Un texto de hace una semana del sacerdote jesuita Luis Ugalde, en estas mismas páginas, nos advierte que más allá de toda disquisición intelectual teológico-filosófica, «en la Navidad adoramos a Dios en la debilidad del Niño». Y de ahí surge, nos recuerda Ugalde, el sentido fraterno de la vida para superar toda guerra. Para que en las trincheras -que por desgracia ensombrecen el mundo de nuestros días- se pueda cantar juntos «noche de paz, noche de amor» en distintas lenguas. «El Niño de Belén nos lleva al obsequio, al abrazo y a desearnos un año nuevo en fraternidad», escribe el religioso.

Puede parecer utópico e iluso tan solo pensar que dejen de caer las bombas sobre Gaza y sobre el territorio ucraniano, que se extinga el fuego de las armas, y en su lugar triunfen los abrazos y las manos que se mezclan unas con otras junto con ese canto de estos días de encuentro y fraternidad. El mundo es más ancho, más ajeno, incomprensible y doloroso. En nombre de la paz se ha matado y se mata.

Los venezolanos lo sabemos, o quizás creemos saberlo. Durante un cuarto de siglo, la paz ha sido nombrada una y otra vez en el discurso oficial. Quizás la expresión más socorrida, en su sentido de uso fácil y hueco, ha sido aquella de que esta es una revolución pacífica pero armada. Cuidado con meterse con ella porque tiene cañones y rejas y esbirros. La paz nos convoca a votar en un referéndum para disparar luego, y por ahora, un verbo belicista. La paz se cita para justificar la invasión rusa del señor Putin y, a la vez, para clamar por las víctimas -excesivas, desmesuradas, inhumanas, ciertamente- de la respuesta al ataque animal de Hamás.

Si tuviéramos un gobierno como Dios manda –además del texto constitucional-, quizás nuestro país que no le ha hecho la guerra a ningún vecino, que apenas vivió un corto episodio de violencia armada en el siglo XX, que dicen añorar los dueños de Miraflores, encabezaría con la fuerza de esa historia una valiente iniciativa regional que alejada de posiciones ideológicas abogara aquí y allá por la paz y por la resolución de conflictos, cuya postergación desdice de nuestra cualidad de civilización.

Recuperar la cara humanista y auténtica de nuestros diplomáticos y de nuestra diplomacia -la que se opuso a las tiranías militares, que sacó presos de las cárceles de Pinochet y puso en evidencia la dictadura uruguaya en la década terrible de los setenta, que se la jugó por la democratización de países de Centroamérica una década después- es un sueño y es posible.

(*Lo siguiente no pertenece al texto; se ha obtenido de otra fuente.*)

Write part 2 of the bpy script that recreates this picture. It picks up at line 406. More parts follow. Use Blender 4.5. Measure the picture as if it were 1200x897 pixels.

El Niño de Belén –estirando las palabras de Ugalde- pueden ser todos los niños. En Gaza y en Ucrania, que ni tiempo han tenido para el primer juego de sus vidas.

«En esta Navidad tan marcada por el sufrimiento y por los atropellos del poder, el Niño de Belén nos invita a renacer con la fuerza de ‘Dios con nosotros’, a reforzar en 2024 nuestra esperanza activa y a exigir con firmeza muchos derechos humanos secuestrados”, insiste Ugalde. Aquí y más allá.